ノークリサーチでは、Windows系に加え、Google系やApple系、Linux系などのエンドポイントOSの導入状況についても調査している。調査によると、Windows系が突出している。
Windows系の次に導入割合の高いGoogle系およびApple系のエンドポイントOSにおける導入済み、導入予定の回答割合はどうか。導入済みと比較した場合の導入予定の増減を見ると、「Chrome OS」と「Android」は微減、「macOS」はほぼ横ばい、「iOS」と「iPad OS」は3〜5ポイントの減少している。「中堅・中小市場においてはApple系のモバイルOSの占める割合が今後は若干下がる可能性がある」とノークリサーチは分析する。
エンドポイントOSの利用環境については、導入済み・導入予定とも、PC・スマートデバイスを主とした「通常のエンドポイント端末」が最多だった。導入済みと比べて導入予定が減少しているのは、Windows 11への移行が進んでおらず、現段階で導入予定の端末が確定していないことが主な要因だとノークリサーチは分析する。

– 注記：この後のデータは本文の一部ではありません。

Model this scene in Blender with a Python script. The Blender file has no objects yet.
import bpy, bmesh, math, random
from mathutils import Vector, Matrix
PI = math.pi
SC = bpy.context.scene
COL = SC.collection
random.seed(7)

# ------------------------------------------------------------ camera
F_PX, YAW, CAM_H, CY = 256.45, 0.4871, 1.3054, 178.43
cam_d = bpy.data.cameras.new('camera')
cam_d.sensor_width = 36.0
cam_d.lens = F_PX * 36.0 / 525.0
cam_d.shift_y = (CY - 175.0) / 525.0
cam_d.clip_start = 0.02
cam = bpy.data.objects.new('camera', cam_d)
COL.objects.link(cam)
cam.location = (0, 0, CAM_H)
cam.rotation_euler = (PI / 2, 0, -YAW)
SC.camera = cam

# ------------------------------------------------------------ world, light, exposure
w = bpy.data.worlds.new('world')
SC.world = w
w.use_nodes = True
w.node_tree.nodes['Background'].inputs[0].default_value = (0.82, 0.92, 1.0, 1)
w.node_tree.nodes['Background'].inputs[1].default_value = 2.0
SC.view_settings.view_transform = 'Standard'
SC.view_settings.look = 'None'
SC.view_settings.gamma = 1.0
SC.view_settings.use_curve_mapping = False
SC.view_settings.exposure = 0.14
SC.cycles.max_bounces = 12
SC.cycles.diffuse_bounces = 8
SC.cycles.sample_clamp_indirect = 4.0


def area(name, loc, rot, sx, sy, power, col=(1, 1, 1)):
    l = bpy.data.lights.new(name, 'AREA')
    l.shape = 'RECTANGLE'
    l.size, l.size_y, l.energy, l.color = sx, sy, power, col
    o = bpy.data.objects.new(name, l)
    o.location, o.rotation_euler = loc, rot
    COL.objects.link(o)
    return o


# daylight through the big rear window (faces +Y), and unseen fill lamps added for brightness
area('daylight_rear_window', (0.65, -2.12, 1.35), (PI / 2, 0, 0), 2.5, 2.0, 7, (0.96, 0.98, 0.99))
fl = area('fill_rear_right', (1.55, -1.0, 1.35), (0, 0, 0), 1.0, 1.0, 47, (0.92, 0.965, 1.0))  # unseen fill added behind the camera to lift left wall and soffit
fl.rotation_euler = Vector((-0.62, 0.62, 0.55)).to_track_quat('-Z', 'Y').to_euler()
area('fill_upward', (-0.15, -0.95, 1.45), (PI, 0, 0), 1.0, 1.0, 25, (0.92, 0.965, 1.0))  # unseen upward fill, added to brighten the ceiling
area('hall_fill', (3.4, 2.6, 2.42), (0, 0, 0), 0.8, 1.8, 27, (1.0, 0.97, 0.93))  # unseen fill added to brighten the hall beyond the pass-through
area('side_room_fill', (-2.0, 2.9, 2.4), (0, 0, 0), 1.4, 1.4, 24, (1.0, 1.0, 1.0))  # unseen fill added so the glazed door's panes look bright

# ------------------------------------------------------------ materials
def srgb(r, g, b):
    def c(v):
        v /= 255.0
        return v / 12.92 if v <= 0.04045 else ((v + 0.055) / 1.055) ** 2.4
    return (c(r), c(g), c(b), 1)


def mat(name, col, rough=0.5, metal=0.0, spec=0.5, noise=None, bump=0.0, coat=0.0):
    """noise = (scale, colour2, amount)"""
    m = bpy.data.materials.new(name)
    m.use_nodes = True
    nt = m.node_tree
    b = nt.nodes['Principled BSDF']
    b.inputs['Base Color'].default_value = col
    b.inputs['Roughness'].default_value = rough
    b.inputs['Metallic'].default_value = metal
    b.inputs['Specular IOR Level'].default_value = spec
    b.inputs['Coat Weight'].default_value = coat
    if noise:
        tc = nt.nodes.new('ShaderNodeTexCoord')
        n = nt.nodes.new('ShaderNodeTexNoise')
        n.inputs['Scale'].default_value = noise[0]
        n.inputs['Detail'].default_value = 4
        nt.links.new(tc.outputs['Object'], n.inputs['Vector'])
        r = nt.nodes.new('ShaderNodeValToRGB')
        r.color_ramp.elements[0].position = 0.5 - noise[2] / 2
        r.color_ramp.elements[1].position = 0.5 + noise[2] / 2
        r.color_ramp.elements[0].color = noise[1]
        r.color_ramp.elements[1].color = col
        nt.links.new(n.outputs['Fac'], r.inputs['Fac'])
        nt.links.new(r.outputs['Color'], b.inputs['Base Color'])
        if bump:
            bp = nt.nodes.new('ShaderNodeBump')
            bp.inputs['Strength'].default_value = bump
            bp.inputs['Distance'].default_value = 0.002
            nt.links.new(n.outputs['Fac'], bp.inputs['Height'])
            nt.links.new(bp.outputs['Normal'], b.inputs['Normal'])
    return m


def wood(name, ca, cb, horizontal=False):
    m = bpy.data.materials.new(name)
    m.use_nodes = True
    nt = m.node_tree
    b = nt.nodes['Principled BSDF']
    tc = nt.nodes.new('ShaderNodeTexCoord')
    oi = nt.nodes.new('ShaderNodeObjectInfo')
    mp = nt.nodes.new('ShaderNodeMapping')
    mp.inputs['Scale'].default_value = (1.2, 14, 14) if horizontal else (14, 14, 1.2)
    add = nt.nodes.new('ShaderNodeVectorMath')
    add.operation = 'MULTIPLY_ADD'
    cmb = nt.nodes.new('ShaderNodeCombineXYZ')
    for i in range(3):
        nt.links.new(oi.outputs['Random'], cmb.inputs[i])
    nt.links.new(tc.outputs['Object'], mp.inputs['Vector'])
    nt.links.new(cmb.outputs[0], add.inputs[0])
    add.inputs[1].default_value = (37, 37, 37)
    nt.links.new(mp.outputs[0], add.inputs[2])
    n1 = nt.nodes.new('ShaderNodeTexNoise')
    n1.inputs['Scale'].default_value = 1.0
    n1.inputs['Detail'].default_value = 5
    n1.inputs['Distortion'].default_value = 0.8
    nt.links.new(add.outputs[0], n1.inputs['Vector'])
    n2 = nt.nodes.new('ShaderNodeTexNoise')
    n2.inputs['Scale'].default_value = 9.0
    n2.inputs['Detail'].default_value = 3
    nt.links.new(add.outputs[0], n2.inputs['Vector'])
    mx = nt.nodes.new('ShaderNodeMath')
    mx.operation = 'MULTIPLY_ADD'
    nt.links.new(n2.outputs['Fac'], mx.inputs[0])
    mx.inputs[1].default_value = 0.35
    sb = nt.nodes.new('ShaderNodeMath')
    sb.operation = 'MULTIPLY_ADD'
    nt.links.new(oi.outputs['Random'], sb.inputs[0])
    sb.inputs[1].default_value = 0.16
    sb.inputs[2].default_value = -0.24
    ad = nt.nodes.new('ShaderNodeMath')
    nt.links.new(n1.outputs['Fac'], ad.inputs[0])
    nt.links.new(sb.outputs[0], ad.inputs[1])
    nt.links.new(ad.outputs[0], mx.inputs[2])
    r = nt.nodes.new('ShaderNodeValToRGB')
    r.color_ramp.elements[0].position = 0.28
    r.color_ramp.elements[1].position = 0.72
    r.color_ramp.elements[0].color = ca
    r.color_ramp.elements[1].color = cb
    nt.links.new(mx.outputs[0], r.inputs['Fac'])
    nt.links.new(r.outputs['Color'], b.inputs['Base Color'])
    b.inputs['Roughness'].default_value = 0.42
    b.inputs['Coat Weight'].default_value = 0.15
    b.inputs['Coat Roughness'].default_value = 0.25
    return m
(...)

ノークリサーチによると、導入済みと比べた導入予定の値は、1to1リモートデスクトップやVDIでは減少または概ね横ばいだが、データレスPC/データ分散PCでは4ポイントの増加だったという。
データレスPC・データ分散PCは、OSやアプリケーションは通常のエンドポイント環境と変わらず、データをクラウドなどに外部保存もしくは分散保存する仕組みだ。通常のエンドポイント端末に導入する形態で、1to1リモートデスクトップのように従業員ごとに2台の端末を用意する必要がなく、VDIと比べて通常のエンドポイント環境からの変更も少ない。「中堅・中小企業にとってセキュリティと手軽さを両立しやすい選択肢といえる」とノークリサーチは分析する。